GUILFORD COUNTY, N.C. (WGHP) — The Guilford County Board of Commissioners has scheduled a public hearing for proposed incentives for an infrastructure project at Piedmont Triad International Airport that could be another step to lure an airplane manufacturer to Greensboro.

The so-called “Project Thunderbird” emerged this week when the General Assembly approved $106.75 million in a Job Development Investment Grant for “a high-yield project for an airplane manufacturer in Guilford County.”

State Sen. Michael Garrett (D-Greensboro) told WGHP that he thinks there is “about 70% chance – closer to 80%” that the so-far-unidentified manufacturer would come to the 1,000 acres being developed at PTI.

Guilford County commissioners had met in closed session on Thursday and then announced on Friday they would take comments on the idea of spending $2 million for the airport’s infrastructure. That hearing is at 5:30 p.m. on Dec. 16 at the Old County Courthouse in Greensboro.

Further information about the project also could emerge in two meetings next week of the NC Department of Commerce’s Economic Investment Committee.

Those meetings will be at 11 a.m. Monday and 10 a.m. Wednesday and can be accessed by the public through teleconference.

Although no agenda has been provided for those meetings, economic packages could be discussed in detail.

The bill for the manufacture being recruited for the airport didn’t specify how many jobs might be associated with the project, but it was designated by the Department of Commerce to be “a high yield project,” which requires at least 1,700 jobs and $500 million in capital investments, Garrett had said. The bill did state that the average annual wages would be $60,000.

State Sen. Donnie Lambeth (R-Winston-Salem), the chair of the Senate Appropriations Committee, introduced the measure on the floor and dubbed the plan as “Project Thunderbird,” state House Rep. Pricey Harrison (D-Greensboro) said. Robinson said that was the “code name” for the project and didn’t really relate to anything specific.

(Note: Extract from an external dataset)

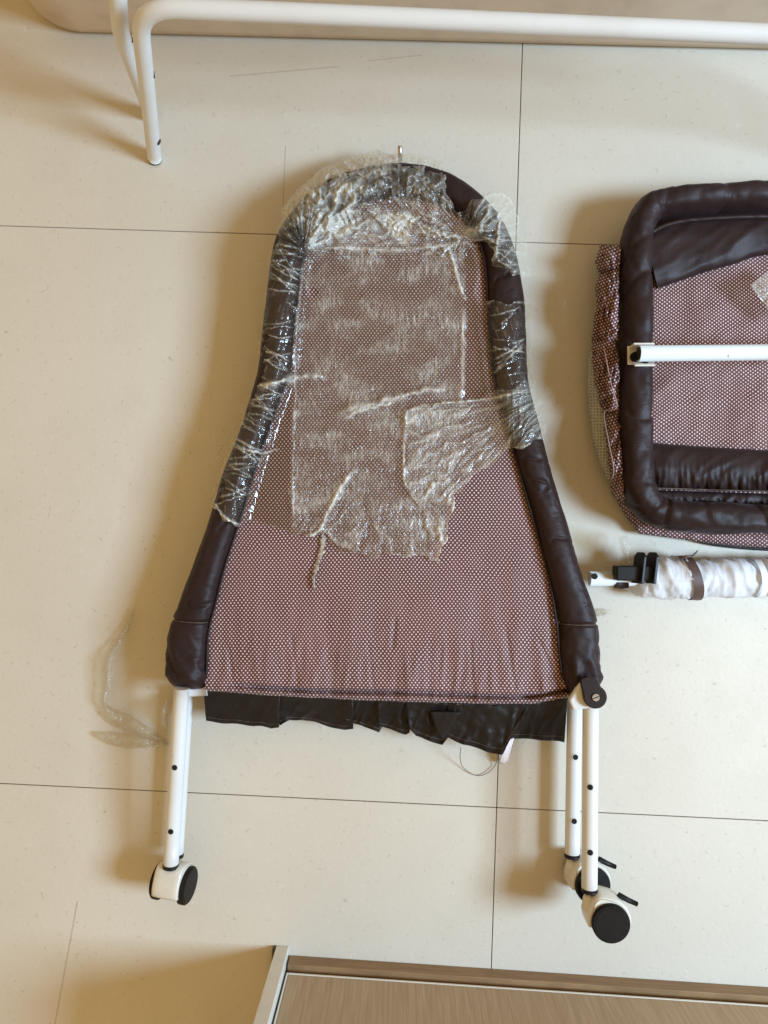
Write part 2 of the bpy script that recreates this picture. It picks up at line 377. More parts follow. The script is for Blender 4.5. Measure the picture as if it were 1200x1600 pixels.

The airport has been developing about 1,000 acres on the northeast side of Interstate 73 and building a taxiway across that highway to connect to an existing runway. The legislature’s appropriation directs $15 million for site work at the airport, $35 million for roadwork through the NC Department of Transportation and $56.75 million for the airport to use “for the construction of one or more new hangars.”

Garrett and his fellow state Sen. Gladys Robinson (R-Greensboro) recently toured the site with NC Secretary of Commerce Machelle Baker Sanders. Garrett said Sanders and Gov. Roy Cooper have “leaned in on this project.”